La izquierda y el populismo
La geografía política de América Latina se ha transformado notablemente en los pasados 15 años. Han desaparecido las dictaduras militares, han florecido los partidos políticos, los gobiernos son elegidos en comicios más o menos democráticos y, grosso modo, la pluralidad de la opinión pública se ha consolidado. El continente está descubriendo una forma de convivencia política que, salvo en Chile, Costa Rica y Uruguay, se desconocía por completo. Quedan aún zonas de arbitrariedad, zozobra y despotismo: Cuba, Haití y Venezuela. Colombia se encuentra enfrascada en una guerra civil. Llamar a todo este viraje "democracia" resulta, por lo menos, aventurado.
Si consideramos el ciclo que va de la Revolución Francesa (1789) a la caída del Muro de Berlín (1989) como una parábola dotada de algún significado, a Europa le llevó dos siglos reconocerse en el principio democrático. El sinuoso camino de esta historia transitó, en el siglo XIX, por las exclusas el despotismo liberal y, en el siglo XX, por las fosas del fascismo y el estalinismo. En Estados Unidos, el mismo proceso se prolongó de la revolución de Independencia a la Guerra Civil, casi un siglo.
Además, nada asegura la perdurabilidad de este principio. Los regímenes políticos se guían por las circunstancias y sus avatares, no por ideales ni principios. La política, dice Kant, es un sitio de la razón práctica, no de la práctica de la razón. Las formas autoritarias de legitimidad pueden siempre rencontrar su camino.
Los años infantiles de la democracia en América Latina -o, si se prefiere, sus años salvajes- se han distinguido por la falibilidad de sus instituciones públicas, la ineficacia -o la irresponsabilidad- de sus élites económicas y la formación de un electorado errático. En las décadas de los 80 y los 90, las formaciones políticas que condujeron el dificil tránsito hacia el nuevo orden fueron esencialmente de centro-derecha: la Democracia Cristiana en Chile, El Salvador y Nicaragua; Raúl Alfonsín en Argentina, y Fernando Cardoso en Brasil. Lo que sigue a este primer momento es un giro no del todo inesperado. En Chile, Brasil, Argentina y Uruguay se consolidan gobiernos de centro-izquierda. En Venezuela y, más recientemente en Bolivia con Evo Morales, reaparece una antigua pesadilla latinoamericana: el populismo. Es preciso hacer una distinción entre ambas formaciones, a menos que se quiera derrapar en la unilinealidad y las fobias de la argumentación de la era tecnocrática.

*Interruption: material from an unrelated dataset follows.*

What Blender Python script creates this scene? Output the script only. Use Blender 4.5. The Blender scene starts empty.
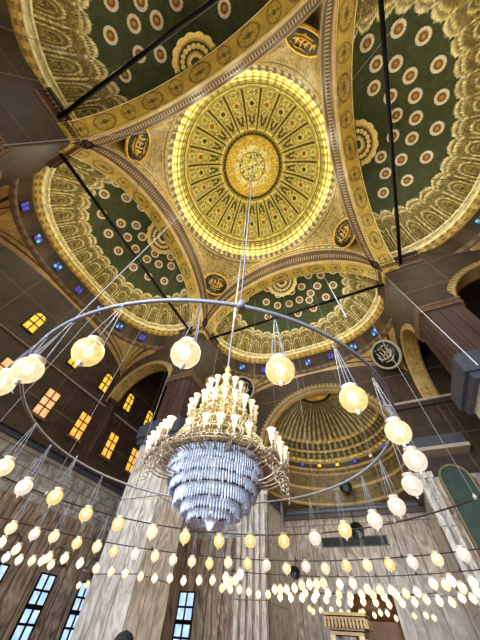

Izquierda y populismo son hoy, en América Latina, entidades distintas, cuando no opuestas.
El Partido Socialista de Chile, el partido de Salvador Allende y de Ricardo Lagos, cifra, desde los años 70, el paradigma latinoamericano de la izquierda democrática. Desde el dramático periodo de Allende su apuesta fue convertir el tema de la libertad en el centro de la apuesta de la izquierda. Creo que es evidente que ha sabido resolver lo que la mayor parte de la izquierda en América Latina no logró ni siquiera formular en el siglo XX: que la izquierda sólo puede cobrar consenso si antepone la defensa de la democracia a cualquier otra demanda o meta social, llámese desarrollo económico o igualdad social. La razón es evidente: ni el liberalismo ni el populismo supieron cómo construir este principio. El PSCh mostró que la izquierda no tiene por qué estar reñida con la economía de mercado (aunque debería estar reñida con los monopolios y los privilegios), ni con Estados Unidos (aunque puede estar reñida con el fundamentalismo republicano), ni con los empresarios (si no son fruto de la corrupción), ni con el ejército (si sus generales no se llaman Pinochet, finalmente en tribunales). Se critica a Lagos por su falta de eficacia social. Es una crítica que debería tomar en cuenta el próximo (y eminente) gobierno de izquierda en Chile.
Lula en Brasil proviene de la izquierda social y la tradición católica radical. Y en Argentina, la fuerza de Kirchner se origina en el populismo peronista y se desplaza, después de la ruptura con Menem, hacia la franja de izquierda democrática. Un caso que debería estudiar el Partido de la Revolución Democrática en México, una de cuyas franjas proviene del populismo del PRI.
En el otro extremo se halla Chávez, miembro de un ejército que no aprendió la lección chilena. Está a punto de enviar una ley que le permita relegirse n veces para encabezar un Estado con tintes cada día más policiacos. En cierta manera recuerda a un populista de derecha reciente, Fujimori. El populismo no tiene anclaje programático. Esa es su característica principal. Puede ser de derecha o enarbolar una retórica de izquierda. Es una formación amorfa, que sigue el principio de mayoría, hacia donde ésta se dirija.